The processes followed by ABSA are a case in point: first, the bank runs a credit check on the individual, and researches their background. “We’re looking for signs that the individual understands the environment of their proposed business. For instance, if an entrepreneur is seeking funds to establish a restaurant, we would feel more comfortable backing someone who has already worked in this industry and who has a grasp of the long hours it entails, the cash flow issues involved, and how to handle stock, rather than someone who is looking into a new venture because they’re not sure what else to do with themselves,” Mkhize explains.

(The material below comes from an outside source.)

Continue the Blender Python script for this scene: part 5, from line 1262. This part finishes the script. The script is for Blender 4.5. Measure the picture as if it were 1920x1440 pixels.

The bank will also show preference to people who have formulated a comprehensive business plan, outlining their plans for the business, its background and history, strategies, thoughts around marketing, the competitive environment, staff considerations, identified threats and weaknesses.

Do it yourself

According to Mkhize, it is advisable for the entrepreneur to prepare this information themselves, rather than to present a plan prepared by a business broker, as this proves you have invested time and energy in the project. Banks, he observes, are inclined to favour people who have demonstrated a passion for their project, as this denotes a higher chance of success.

Of course, the bank also keeps a careful eye on the viability of the proposed business. “We also consider the available collateral, especially if the venture has an element of risk,” Mkhize says. All hope is not lost if no collateral is available – this simply means that the bank will look for other means to protect itself, for example, by securing a guarantee through Khula, for example. A Khula-backed guarantee, says Mkhize, is ideal for applicants who do not meet the lending criteria of banks, as the Department of Trade and Industry undertakes to guarantee the loan.

In all cases, the bank will interview the applicant to gain a true measure of their character and belief in the business.

Ultimately, Mkhize concludes, entrepreneurs will find it easier to obtain the finance they require if they approach the correct funder – and, of course, if they have conducted the research to prove that their investment and confidence will be well-founded.